**EXERCISE INSTRUCTIONS**
Write out each line that follows exactly as it stands, without the pictures.

**SUPPLIED DATA**
++++++
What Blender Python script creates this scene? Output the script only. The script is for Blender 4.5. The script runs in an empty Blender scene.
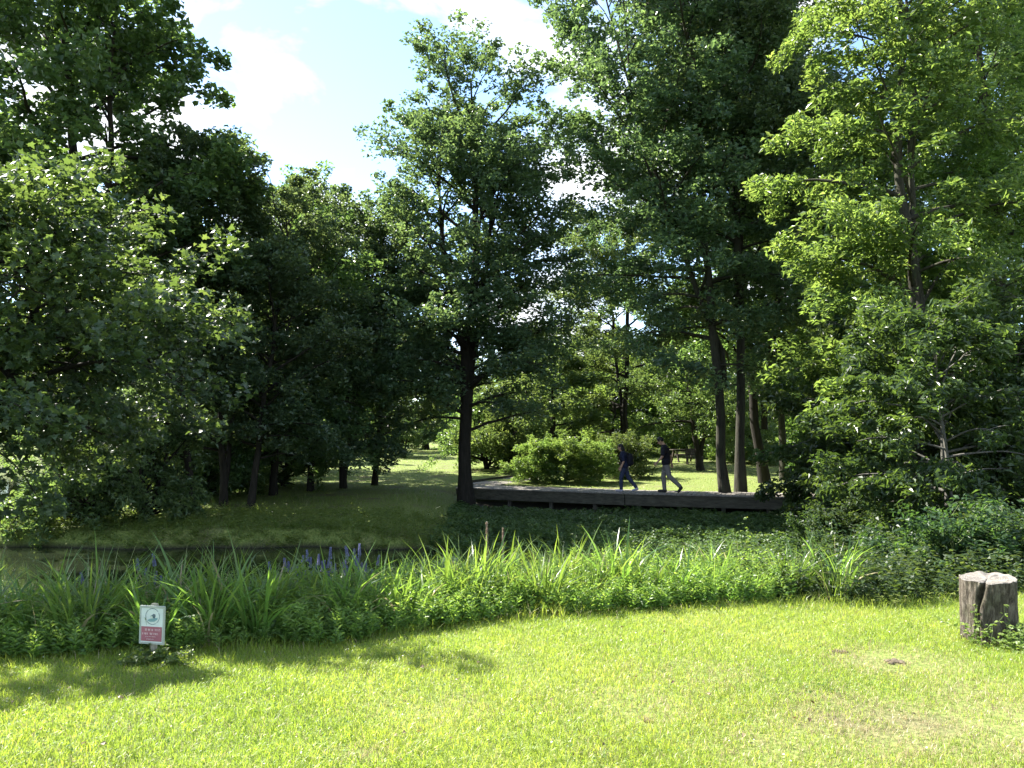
import bpy, bmesh, math, random
import numpy as np
from mathutils import Vector, noise
PI = math.pi
rad = math.radians
scene = bpy.context.scene
COL = scene.collection

# ------------------------------------------------------------------ camera numbers
CAM_H, FPX = 1.60, 769.0
PITCH = math.atan(51 / FPX)
def P(px, py, d):
    """world point seen at photo pixel (px,py) whose depth along +Y is d"""
    u, v = (px - 512) / FPX, (384 - py) / FPX
    y = math.cos(PITCH) - v * math.sin(PITCH)
    z = math.sin(PITCH) + v * math.cos(PITCH)
    k = d / y
    return Vector((u * k, d, CAM_H + z * k))
def X(px, d): return (px - 512) / FPX * d

SUN_EL, SUN_AZ = 44.0, -59.0        # azimuth from +Y, negative = left

# ------------------------------------------------------------------ object helpers
def link(o, parent=None):
    COL.objects.link(o)
    if parent is not None: o.parent = parent
    return o
def tag(o, label, cat, group=None, kind=None):
    o['label'] = label; o['category'] = cat
    if group: o['group'] = group
    if kind: o['kind'] = kind
    return o
def empty(name, loc=(0, 0, 0), rz=0):
    o = bpy.data.objects.new(name, None)
    o.location = loc; o.rotation_euler = (0, 0, rz); o.empty_display_size = .2
    return link(o)
def mesh_obj(name, me, mat, parent=None):
    o = bpy.data.objects.new(name, me)
    if mat is not None and not me.materials: me.materials.append(mat)
    return link(o, parent)
def copy_tree(o, parent=None):
    c = o.copy(); COL.objects.link(c); c.parent = parent
    for ch in [k for k in o.children]: copy_tree(ch, c)
    return c

def np_mesh(name, verts, faces_loops, loop_starts, attr=None, smooth=True):
    me = bpy.data.meshes.new(name)
    nv, nl, nf = len(verts), len(faces_loops), len(loop_starts)
    me.vertices.add(nv); me.vertices.foreach_set('co', np.ascontiguousarray(verts, np.float32).ravel())
    me.loops.add(nl); me.loops.foreach_set('vertex_index', np.ascontiguousarray(faces_loops, np.int32))
    me.polygons.add(nf); me.polygons.foreach_set('loop_start', np.ascontiguousarray(loop_starts, np.int32))
    if not smooth: me.polygons.foreach_set('use_smooth', np.zeros(nf, bool))
    if attr is not None:
        for k, a in attr.items():
            at = me.attributes.new(k, 'FLOAT', 'FACE'); at.data.foreach_set('value', np.ascontiguousarray(a, np.float32))
    me.update(calc_edges=True)
    return me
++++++
**FINAL RESULT**
What Blender Python script creates this scene? Output the script only. The script is for Blender 4.5. The script runs in an empty Blender scene.
import bpy, bmesh, math, random
import numpy as np
from mathutils import Vector, noise
PI = math.pi
rad = math.radians
scene = bpy.context.scene
COL = scene.collection

# ------------------------------------------------------------------ camera numbers
CAM_H, FPX = 1.60, 769.0
PITCH = math.atan(51 / FPX)
def P(px, py, d):
    """world point seen at photo pixel (px,py) whose depth along +Y is d"""
    u, v = (px - 512) / FPX, (384 - py) / FPX
    y = math.cos(PITCH) - v * math.sin(PITCH)
    z = math.sin(PITCH) + v * math.cos(PITCH)
    k = d / y
    return Vector((u * k, d, CAM_H + z * k))
def X(px, d): return (px - 512) / FPX * d

SUN_EL, SUN_AZ = 44.0, -59.0        # azimuth from +Y, negative = left

# ------------------------------------------------------------------ object helpers
def link(o, parent=None):
    COL.objects.link(o)
    if parent is not None: o.parent = parent
    return o
def tag(o, label, cat, group=None, kind=None):
    o['label'] = label; o['category'] = cat
    if group: o['group'] = group
    if kind: o['kind'] = kind
    return o
def empty(name, loc=(0, 0, 0), rz=0):
    o = bpy.data.objects.new(name, None)
    o.location = loc; o.rotation_euler = (0, 0, rz); o.empty_display_size = .2
    return link(o)
def mesh_obj(name, me, mat, parent=None):
    o = bpy.data.objects.new(name, me)
    if mat is not None and not me.materials: me.materials.append(mat)
    return link(o, parent)
def copy_tree(o, parent=None):
    c = o.copy(); COL.objects.link(c); c.parent = parent
    for ch in [k for k in o.children]: copy_tree(ch, c)
    return c

def np_mesh(name, verts, faces_loops, loop_starts, attr=None, smooth=True):
    me = bpy.data.meshes.new(name)
    nv, nl, nf = len(verts), len(faces_loops), len(loop_starts)
    me.vertices.add(nv); me.vertices.foreach_set('co', np.ascontiguousarray(verts, np.float32).ravel())
    me.loops.add(nl); me.loops.foreach_set('vertex_index', np.ascontiguousarray(faces_loops, np.int32))
    me.polygons.add(nf); me.polygons.foreach_set('loop_start', np.ascontiguousarray(loop_starts, np.int32))
    if not smooth: me.polygons.foreach_set('use_smooth', np.zeros(nf, bool))
    if attr is not None:
        for k, a in attr.items():
            at = me.attributes.new(k, 'FLOAT', 'FACE'); at.data.foreach_set('value', np.ascontiguousarray(a, np.float32))
    me.update(calc_edges=True)
    return me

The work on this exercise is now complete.